Africa-Press – Angola. Angolan MP Nelito Ekuikui, who leads the youth wing of UNITA, the largest opposition party, argues that the balance of 50 years of independence is “reasonable” politically, but there has been a setback in economic independence.
“Fifty years later, the assessment that can be made is reasonable. It’s reasonable to the extent that we achieved political independence. Today, we are a sovereign country, whose people enjoy political independence.
We can move around and speak on behalf of our country. This has been achieved.
“There’s a setback in economic independence,” he considers. Secretary-general of JURA, the youth organization of the National Union for the Total Independence of Angola (UNITA), the youth wing of Angola’s largest opposition party, Nelito Ekuikui was born 16 years after independence, when the country was engulfed in a civil war marked by foreign military interventions fighting on both sides of the conflict.

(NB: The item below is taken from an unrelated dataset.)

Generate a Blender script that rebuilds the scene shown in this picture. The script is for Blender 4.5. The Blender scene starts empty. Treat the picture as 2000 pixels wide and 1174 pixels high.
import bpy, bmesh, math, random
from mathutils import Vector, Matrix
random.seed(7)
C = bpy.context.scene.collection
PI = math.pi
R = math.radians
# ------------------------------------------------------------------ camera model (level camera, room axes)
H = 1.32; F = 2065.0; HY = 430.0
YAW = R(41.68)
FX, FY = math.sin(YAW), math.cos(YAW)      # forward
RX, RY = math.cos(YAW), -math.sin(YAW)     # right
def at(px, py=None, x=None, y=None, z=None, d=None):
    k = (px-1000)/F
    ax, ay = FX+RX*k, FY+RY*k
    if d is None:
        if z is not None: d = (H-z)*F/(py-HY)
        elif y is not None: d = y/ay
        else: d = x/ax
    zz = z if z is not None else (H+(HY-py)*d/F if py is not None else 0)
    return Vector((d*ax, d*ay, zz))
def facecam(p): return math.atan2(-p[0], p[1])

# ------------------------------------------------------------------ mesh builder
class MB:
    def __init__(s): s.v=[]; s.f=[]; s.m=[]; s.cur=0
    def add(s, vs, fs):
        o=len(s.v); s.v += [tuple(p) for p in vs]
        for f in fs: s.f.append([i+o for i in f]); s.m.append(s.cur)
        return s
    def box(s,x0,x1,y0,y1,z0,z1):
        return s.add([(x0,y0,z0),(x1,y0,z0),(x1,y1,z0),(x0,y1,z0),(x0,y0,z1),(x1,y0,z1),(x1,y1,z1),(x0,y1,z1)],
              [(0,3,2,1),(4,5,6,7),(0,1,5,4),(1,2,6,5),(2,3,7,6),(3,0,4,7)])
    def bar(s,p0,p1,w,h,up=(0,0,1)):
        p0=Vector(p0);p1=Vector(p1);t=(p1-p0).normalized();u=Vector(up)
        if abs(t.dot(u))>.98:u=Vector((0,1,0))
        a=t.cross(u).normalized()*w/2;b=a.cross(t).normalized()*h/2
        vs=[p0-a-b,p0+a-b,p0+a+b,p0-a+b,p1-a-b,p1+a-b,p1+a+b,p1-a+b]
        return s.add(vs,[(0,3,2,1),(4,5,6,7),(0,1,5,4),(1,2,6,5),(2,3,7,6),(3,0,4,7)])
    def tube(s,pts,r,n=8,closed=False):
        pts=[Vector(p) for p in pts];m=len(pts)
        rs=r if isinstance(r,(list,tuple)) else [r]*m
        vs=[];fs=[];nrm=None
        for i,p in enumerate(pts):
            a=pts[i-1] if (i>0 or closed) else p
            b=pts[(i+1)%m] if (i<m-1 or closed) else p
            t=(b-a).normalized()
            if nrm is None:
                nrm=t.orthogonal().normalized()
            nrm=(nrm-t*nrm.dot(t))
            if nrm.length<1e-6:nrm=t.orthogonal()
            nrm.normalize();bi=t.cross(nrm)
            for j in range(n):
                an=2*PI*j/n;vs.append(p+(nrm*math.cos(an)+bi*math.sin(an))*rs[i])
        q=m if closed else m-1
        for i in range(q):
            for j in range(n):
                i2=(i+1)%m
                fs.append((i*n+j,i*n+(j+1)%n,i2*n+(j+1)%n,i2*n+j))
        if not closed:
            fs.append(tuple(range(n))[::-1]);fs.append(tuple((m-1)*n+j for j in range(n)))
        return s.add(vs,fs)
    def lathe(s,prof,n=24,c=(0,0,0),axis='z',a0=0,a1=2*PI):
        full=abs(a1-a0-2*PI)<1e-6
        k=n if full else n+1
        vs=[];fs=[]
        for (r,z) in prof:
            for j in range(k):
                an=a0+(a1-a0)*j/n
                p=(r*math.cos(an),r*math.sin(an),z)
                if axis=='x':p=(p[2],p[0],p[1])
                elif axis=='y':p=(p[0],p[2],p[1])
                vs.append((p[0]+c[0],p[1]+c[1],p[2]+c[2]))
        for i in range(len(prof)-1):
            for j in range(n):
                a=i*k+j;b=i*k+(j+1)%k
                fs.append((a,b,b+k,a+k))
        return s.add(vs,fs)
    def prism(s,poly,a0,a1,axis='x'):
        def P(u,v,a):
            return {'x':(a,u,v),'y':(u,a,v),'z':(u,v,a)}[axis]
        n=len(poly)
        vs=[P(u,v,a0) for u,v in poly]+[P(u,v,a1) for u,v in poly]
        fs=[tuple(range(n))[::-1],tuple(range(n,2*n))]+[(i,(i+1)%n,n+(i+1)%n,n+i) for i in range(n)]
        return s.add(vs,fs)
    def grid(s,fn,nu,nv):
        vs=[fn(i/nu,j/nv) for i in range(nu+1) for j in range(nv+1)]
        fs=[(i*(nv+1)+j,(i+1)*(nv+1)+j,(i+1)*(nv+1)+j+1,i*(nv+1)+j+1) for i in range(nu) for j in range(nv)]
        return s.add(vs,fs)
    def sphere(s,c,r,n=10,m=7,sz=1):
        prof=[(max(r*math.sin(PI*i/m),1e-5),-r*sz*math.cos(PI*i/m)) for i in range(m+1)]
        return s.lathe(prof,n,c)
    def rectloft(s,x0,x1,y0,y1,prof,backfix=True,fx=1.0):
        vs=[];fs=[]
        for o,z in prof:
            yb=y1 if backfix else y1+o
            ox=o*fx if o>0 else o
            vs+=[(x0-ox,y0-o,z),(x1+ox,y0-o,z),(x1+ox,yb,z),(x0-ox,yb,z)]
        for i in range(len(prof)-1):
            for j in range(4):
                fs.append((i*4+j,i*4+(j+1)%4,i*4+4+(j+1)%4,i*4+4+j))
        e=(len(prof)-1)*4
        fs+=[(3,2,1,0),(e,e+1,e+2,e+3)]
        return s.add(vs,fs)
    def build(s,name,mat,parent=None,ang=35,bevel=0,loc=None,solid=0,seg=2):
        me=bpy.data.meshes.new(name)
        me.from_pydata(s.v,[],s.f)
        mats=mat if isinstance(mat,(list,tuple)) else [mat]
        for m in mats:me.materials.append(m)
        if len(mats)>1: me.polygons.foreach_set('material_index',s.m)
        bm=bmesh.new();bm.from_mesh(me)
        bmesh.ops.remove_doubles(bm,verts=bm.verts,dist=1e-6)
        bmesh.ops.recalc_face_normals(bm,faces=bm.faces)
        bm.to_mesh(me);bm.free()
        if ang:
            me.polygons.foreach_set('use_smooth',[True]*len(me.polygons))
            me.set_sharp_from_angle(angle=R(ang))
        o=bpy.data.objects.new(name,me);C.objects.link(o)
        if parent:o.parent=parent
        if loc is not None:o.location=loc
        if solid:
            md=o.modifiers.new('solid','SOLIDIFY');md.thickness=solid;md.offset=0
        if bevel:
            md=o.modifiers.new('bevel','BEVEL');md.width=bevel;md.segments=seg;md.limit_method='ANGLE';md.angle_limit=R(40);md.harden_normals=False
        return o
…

Nelito, baptized Manuel Armando da Costa Ekuikui, was born in Bailundo, Huambo province, into a family of guerrillas and is part of the royal lineage of the Ekuikuis, the Soma Inene (kings) dynasty of the Kingdom of Bailundo. His assessment of the 50 years of independence, which will be celebrated on November 11th, is bittersweet. While political independence is a fact, he laments that Angola continues to lag behind in economic independence.

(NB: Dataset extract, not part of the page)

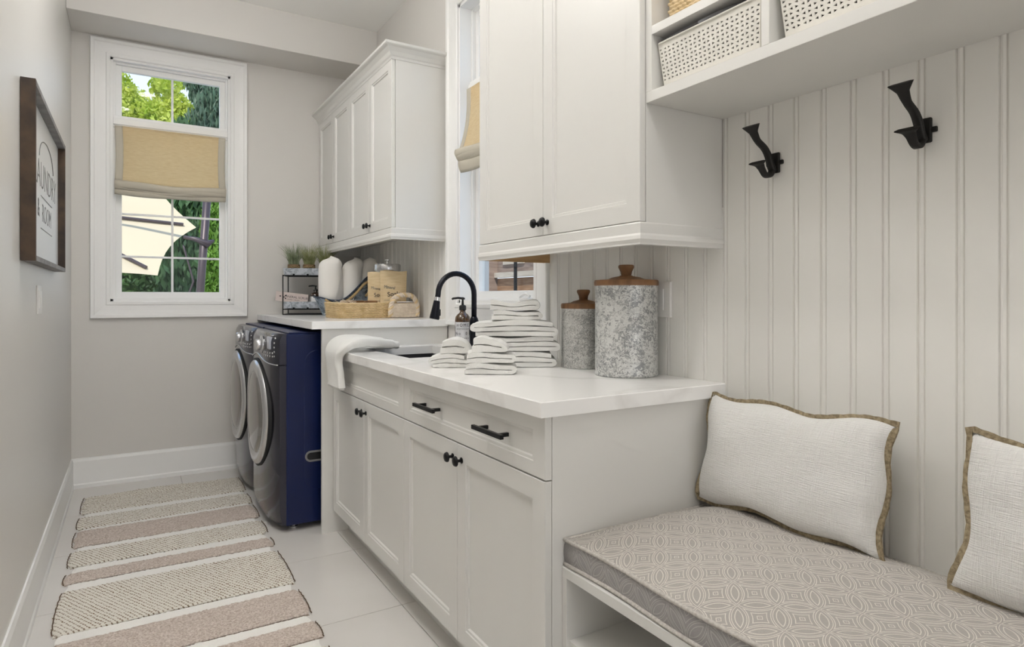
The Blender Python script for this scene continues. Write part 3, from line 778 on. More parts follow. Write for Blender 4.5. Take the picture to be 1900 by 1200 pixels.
perf_basket('white lattice basket with grey sandals on top, in the cubby next to the tall cabinet', .905, 1.222, 1.7055, 1.826, 1.192, 1.45)
perf_basket('white lattice basket in the second cubby, straight above the first coat hook', .575, .862, 1.7055, 1.838, 1.192, 1.45)
# seagrass basket on the middle shelf
def woven_wall(g, P, L_, Hh, rows, cols, amp):
    # over-under weave: each stitch is a bump on its own little patch
    g.grid(lambda u, v: P(u*L_, v*Hh, amp*(abs(math.sin(PI*(u*cols+.5*(int(v*rows) % 2))))*abs(math.sin(PI*v*rows)))**.7), cols*4, rows*4)
sg = thing('seagrass_basket', 'golden seagrass basket on the middle cubby shelf, cut off by the top of the photo', 'basket', (1.32, 1.06, 1.8745))
g = G()
for P, L_ in ((lambda u, v, a: (1.215-a, .905+u, 1.8755+v), .30), (lambda u, v, a: (1.215+u, .905-a, 1.8755+v), .22), (lambda u, v, a: (1.215+u, 1.205+a, 1.8755+v), .22)):
    woven_wall(g, P, L_, .22, 22, int(L_/.016), .006)
g.box(1.23, .92, 1.8755, 1.43, 1.19, 2.09)
g.build('weave', 'straw', sg, True, smooth=True, fix=False)
# items poking out of the first basket
sd = thing('sandal', 'grey and black sandal lying on top of the lattice basket', 'sandal', (1.246, 1.115, 1.829), .1)
G().grid(lambda u, v: ((v-.5)*.07, (u-.5)*.22, .012*math.sin(PI*u)*1.2+.006*math.sin(3*v)), 14, 6).build('sole', 'shelfitem', sd, smooth=True, solid=.010)
G().tube(bez([(-.035, -.04, .004), (-.02, -.05, .022), (0, -.055, .026), (.03, -.05, .005)]), .006, 8).build('strap', 'rubber', sd, smooth=True)
sd2 = dup(sd, (1.252, .985, 1.829), 'dark grey sandal at the right end of the lattice basket top', .3)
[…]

“The two forms of independence must be united. Both political and economic. Unfortunately, there has been no progress in economic independence,” he emphasizes. “On the contrary. There have been setbacks, and these setbacks are visible.”
Fifty years later, the Angolan people, those who have some financial means, are emigrating. And from the former colony, no less,” he explains.
For Nelito Ekuikui, this trend “is the greatest defeat of a political regime. When its people have to turn to the former colonial power in search of better living conditions, health care, and education, then the system has failed.”